### Material provided
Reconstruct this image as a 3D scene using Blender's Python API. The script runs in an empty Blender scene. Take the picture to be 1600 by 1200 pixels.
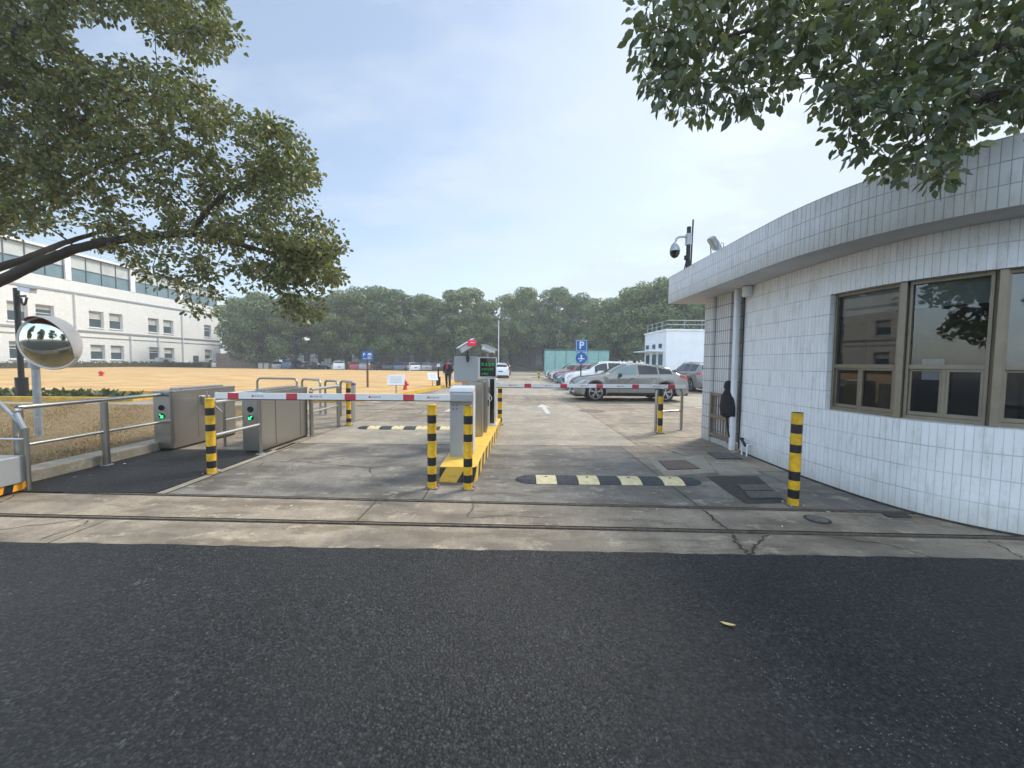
import bpy, math, random
import numpy as np
from mathutils import Vector, Matrix
from mathutils.geometry import delaunay_2d_cdt
R = math.radians
PI = math.pi
random.seed(7); rng = np.random.default_rng(7)
scn = bpy.context.scene
C = scn.collection

# ------------------------------------------------------------------ camera
CAM_Z = 1.55
cd = bpy.data.cameras.new('camera'); cam = bpy.data.objects.new('camera', cd); C.objects.link(cam)
cd.sensor_width = 36.0; cd.sensor_fit = 'HORIZONTAL'; cd.lens = 36.0*610/1600
cd.clip_start = 0.05; cd.clip_end = 3000
pitch = math.atan(33/610); roll = R(0.5)
fwd = Vector((0, math.cos(pitch), -math.sin(pitch))); u0 = Vector((0, math.sin(pitch), math.cos(pitch))); r0 = Vector((1, 0, 0))
rt = math.cos(roll)*r0+math.sin(roll)*u0; up = -math.sin(roll)*r0+math.cos(roll)*u0
m = Matrix.Identity(4)
for i in range(3):
    m[i][0] = rt[i]; m[i][1] = up[i]; m[i][2] = -fwd[i]
m.translation = Vector((0, 0, CAM_Z))
cam.matrix_world = m
scn.camera = cam

# ------------------------------------------------------------------ light
scn.view_settings.view_transform = 'Standard'; scn.view_settings.look = 'None'
scn.view_settings.exposure = 0.80; scn.view_settings.gamma = 1.0
SUN_EL, SUN_AZ = R(42), R(50)          # azimuth from +Y towards +X
w = bpy.data.worlds.new("World"); scn.world = w; w.use_nodes = True
nt = w.node_tree; N = nt.nodes; L = nt.links
N.clear()
out = N.new('ShaderNodeOutputWorld'); bg = N.new('ShaderNodeBackground'); bg.inputs[1].default_value = 0.125
sky = N.new('ShaderNodeTexSky'); sky.sky_type = 'NISHITA'; sky.sun_disc = False
sky.sun_elevation = SUN_EL; sky.sun_rotation = SUN_AZ; sky.air_density = 1.0; sky.dust_density = 1.0; sky.ozone_density = 1.0
tc = N.new('ShaderNodeTexCoord'); sep = N.new('ShaderNodeSeparateXYZ'); L.new(tc.outputs['Generated'], sep.inputs[0])
def wm(op, a, b=None, clamp=False):
    n = N.new('ShaderNodeMath'); n.operation = op; n.use_clamp = clamp
    for i, v in enumerate((a, b)):
        if v is None: continue
        if hasattr(v, 'links'): L.new(v, n.inputs[i])
        else: n.inputs[i].default_value = v
    return n.outputs[0]
zz = wm('ADD', wm('MAXIMUM', sep.outputs[2], 0.0), 0.22)
cmb = N.new('ShaderNodeCombineXYZ')
L.new(wm('DIVIDE', sep.outputs[0], zz), cmb.inputs[0]); L.new(wm('MULTIPLY', wm('DIVIDE', sep.outputs[1], zz), 1.9), cmb.inputs[1])
nz = N.new('ShaderNodeTexNoise'); nz.inputs['Scale'].default_value = 1.3; nz.inputs['Detail'].default_value = 7; nz.inputs['Roughness'].default_value = 0.62
L.new(cmb.outputs[0], nz.inputs['Vector'])
nz2 = N.new('ShaderNodeTexNoise'); nz2.inputs['Scale'].default_value = 0.35; nz2.inputs['Detail'].default_value = 3
L.new(cmb.outputs[0], nz2.inputs['Vector'])
# thin high cloud: thicker towards the right (where the sun is) and towards the horizon
cl = wm('ADD', wm('MULTIPLY', wm('SUBTRACT', nz.outputs[0], 0.5), 1.7), wm('MULTIPLY', wm('SUBTRACT', nz2.outputs[0], 0.5), 0.9))
bias = wm('ADD', 0.66, wm('MULTIPLY', sep.outputs[0], 0.50))
bias = wm('SUBTRACT', bias, wm('MULTIPLY', sep.outputs[2], 0.10))
fac = wm('MAXIMUM', wm('MINIMUM', wm('ADD', cl, bias), 0.97), 0.30)
mixc = N.new('ShaderNodeMix'); mixc.data_type = 'RGBA'
L.new(fac, mixc.inputs[0]); L.new(sky.outputs[0], mixc.inputs[6]); mixc.inputs[7].default_value = (3.75, 4.25, 4.7, 1)
mul = N.new('ShaderNodeVectorMath'); mul.operation = 'SCALE'; L.new(mixc.outputs[2], mul.inputs[0])
away = wm('ADD', wm('MULTIPLY', sep.outputs[0], -0.6), wm('MULTIPLY', sep.outputs[1], -0.8), True)
front = wm('ADD', 1.0, wm('MULTIPLY', away, 2.6))  # unseen sky behind and left brightened, added as fill for the shaded walls
L.new(front, mul.inputs['Scale'])
L.new(mul.outputs[0], bg.inputs[0]); L.new(bg.outputs[0], out.inputs[0])
sd = bpy.data.lights.new('sun', 'SUN'); sd.energy = 2.7; sd.angle = R(18); sd.color = (1, 0.91, 0.78)
so = bpy.data.objects.new('sun', sd); C.objects.link(so)
sv = Vector((math.sin(SUN_AZ)*math.cos(SUN_EL), math.cos(SUN_AZ)*math.cos(SUN_EL), math.sin(SUN_EL)))
so.rotation_euler = sv.to_track_quat('Z', 'Y').to_euler(); so.location = (0, 0, 40)
scn.cycles.max_bounces = 8; scn.cycles.transparent_max_bounces = 24; scn.cycles.volume_bounces = 0
scn.cycles.use_denoising = True

# ------------------------------------------------------------------ materials
MATS = {}
class NT:
    def __init__(s, name):
        s.m = bpy.data.materials.new(name); s.m.use_nodes = True; s.t = s.m.node_tree; s.n = s.t.nodes; s.l = s.t.links
        s.p = s.n['Principled BSDF']; MATS[name] = s.m
        s.tc = s.n.new('ShaderNodeTexCoord')
    def put(s, sock, v):
        if hasattr(v, 'links'): s.l.new(v, sock)
        elif isinstance(v, (tuple, list)) and len(v) == 3 and sock.type == 'RGBA': sock.default_value = (*v, 1)
        else: sock.default_value = v
    def math(s, op, a, b=None, clamp=False):
        n = s.n.new('ShaderNodeMath'); n.operation = op; n.use_clamp = clamp
        s.put(n.inputs[0], a)
        if b is not None: s.put(n.inputs[1], b)
        return n.outputs[0]
    def noise(s, scale, detail=4, rough=.55, vec=None, dim=None, out=0):
        n = s.n.new('ShaderNodeTexNoise'); n.inputs['Scale'].default_value = scale; n.inputs['Detail'].default_value = detail
        n.inputs['Roughness'].default_value = rough; s.l.new(vec or s.tc.outputs['Object'], n.inputs['Vector']); return n.outputs[out]
    def voro(s, scale, feature='F1', vec=None, out=0):
        n = s.n.new('ShaderNodeTexVoronoi'); n.feature = feature; n.inputs['Scale'].default_value = scale
        s.l.new(vec or s.tc.outputs['Object'], n.inputs['Vector']); return n.outputs[out]
    def scale(s, v, vec=None):
        n = s.n.new('ShaderNodeMapping'); n.inputs['Scale'].default_value = v; s.l.new(vec or s.tc.outputs['Object'], n.inputs[0]); return n.outputs[0]
    def ramp(s, fac, stops, inter='LINEAR'):
        n = s.n.new('ShaderNodeValToRGB'); n.color_ramp.interpolation = inter; e = n.color_ramp.elements
        while len(e) < len(stops): e.new(.5)
        for i, (p, c) in enumerate(stops):
            e[i].position = p; e[i].color = (c, c, c, 1) if isinstance(c, (int, float)) else (*c, 1)
        s.l.new(fac, n.inputs[0]); return n.outputs[0]
    def mix(s, fac, a, b, mode='MIX'):
        n = s.n.new('ShaderNodeMix'); n.data_type = 'RGBA'; n.blend_type = mode
        s.put(n.inputs[0], fac); s.put(n.inputs[6], a); s.put(n.inputs[7], b); return n.outputs[2]
    def bump(s, h, strength=.3, dist=.01, base=None):
        n = s.n.new('ShaderNodeBump'); n.inputs['Strength'].default_value = strength; n.inputs['Distance'].default_value = dist
        s.l.new(h, n.inputs['Height'])
        if base is not None: s.l.new(base, n.inputs['Normal'])
        s.l.new(n.outputs[0], s.p.inputs['Normal']); return n.outputs[0]
    def col(s, v): s.put(s.p.inputs['Base Color'], v)
    def rough(s, v): s.put(s.p.inputs['Roughness'], v)
    def metal(s, v): s.put(s.p.inputs['Metallic'], v)
    def spec(s, v): s.put(s.p.inputs['Specular IOR Level'], v)

def M(name, col, rough=.5, metal=0., var=.12, nscale=6., emit=None, bump=0., spec=.5, coat=0.):
    if name in MATS: return MATS[name]
    t = NT(name)
    f = t.noise(nscale, 5, .6)
    dark = tuple(c*(1-var) for c in col); lite = tuple(min(1, c*(1+var*.6)) for c in col)
    t.col(t.mix(t.ramp(f, [(.3, 0.), (.7, 1.)]), dark, lite)); t.metal(metal); t.spec(spec)
    t.rough(t.math('ADD', t.math('MULTIPLY', f, .16), rough-.08))
    if bump: t.bump(t.noise(nscale*12, 3), bump, .004)
    if emit: t.p.inputs['Emission Color'].default_value = (*col, 1); t.p.inputs['Emission Strength'].default_value = emit
    if coat: t.p.inputs['Coat Weight'].default_value = coat; t.p.inputs['Coat Roughness'].default_value = .06
    return t.m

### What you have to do
Write out each line of the listing above, exactly, from its first line to the line holding "C = scn.collection", inclusive. Skip the pictures.

### Final result
Reconstruct this image as a 3D scene using Blender's Python API. The script runs in an empty Blender scene. Take the picture to be 1600 by 1200 pixels.
import bpy, math, random
import numpy as np
from mathutils import Vector, Matrix
from mathutils.geometry import delaunay_2d_cdt
R = math.radians
PI = math.pi
random.seed(7); rng = np.random.default_rng(7)
scn = bpy.context.scene
C = scn.collection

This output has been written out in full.